Tra le storie raccontate c’è anche quella di Amazon. È una descrizione dei processi tecnici e organizzativi che fa capire l’evoluzione in atto, dovuta anche all’ingresso dei sindacati. Sono pagine utili per capire lo sciopero nel giorno del Black Friday 2017

Tra tutti gli ambienti descritti, tuttavia, quello che più affascina l’autore è la nuova fabbrica di Fca a Cassino. Ci sono i suoi impressionanti 1.300 robot della sola unità di lastratura, ma ci sono anche le soluzioni ergonomiche per gli operai, le piattaforme mobili skillet e soprattutto c’è la struttura organizzativa - raccontata attraverso gli occhi di una “team leader” - che ha portato su livelli d’avanguardia mondiale i principi del World Class Manufacturing, ispirato al modello Toyota.

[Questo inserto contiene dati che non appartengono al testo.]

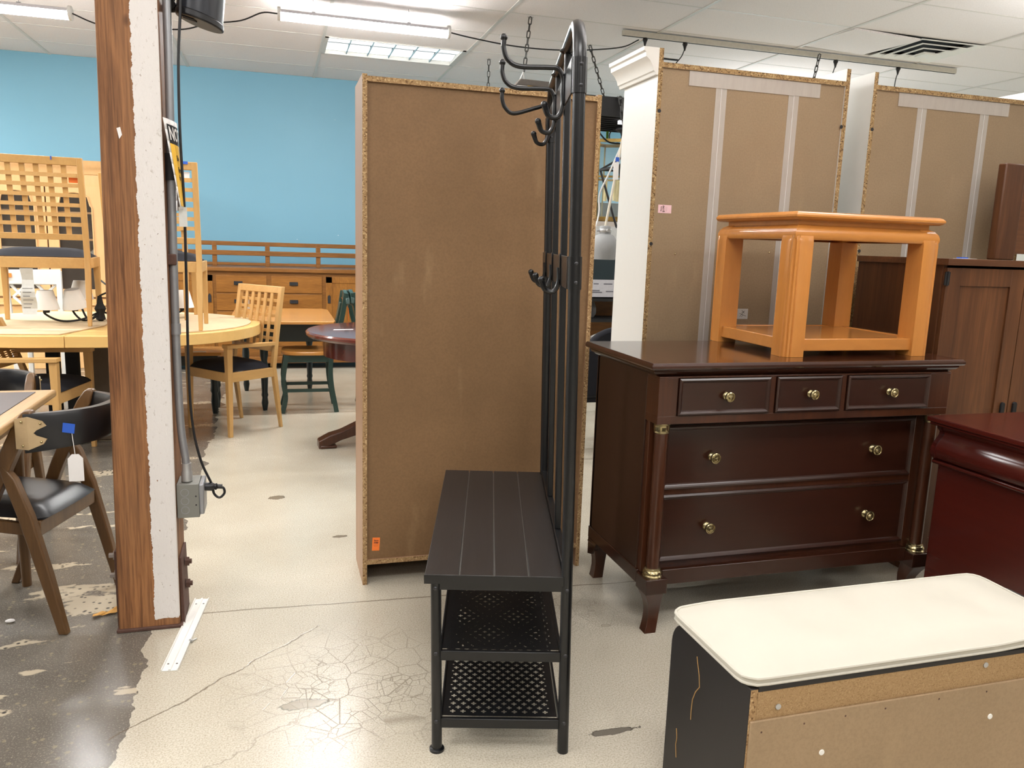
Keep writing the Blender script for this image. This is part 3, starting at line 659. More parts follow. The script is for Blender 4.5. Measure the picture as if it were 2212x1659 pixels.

Segantini, d’altra parte, quel modello lo ha visto nascere. Il libro si apre con il ricordo di un viaggio in Giappone (assieme al collega Marco Borsa, mai rimpianto abbastanza, e a un gruppo di imprenditori) nel 1989, alla scoperta di Toyota, Daikin e delle altre imprese che applicavano il processo di manifattura agile, fatto di ambienti puliti e dove gli operai lavoravano “meglio e in condizioni migliori” e con molta più produttività rispetto alle fabbriche occidentali. I colori bianchi, la mancanza di rumori e odori e la razionalità di quei luoghi colpirono Segantini che oggi li ritrova in molte realtà italiane e li descrive in modo coinvolgente, rendendo omaggio al pittore di cui condivide il cognome.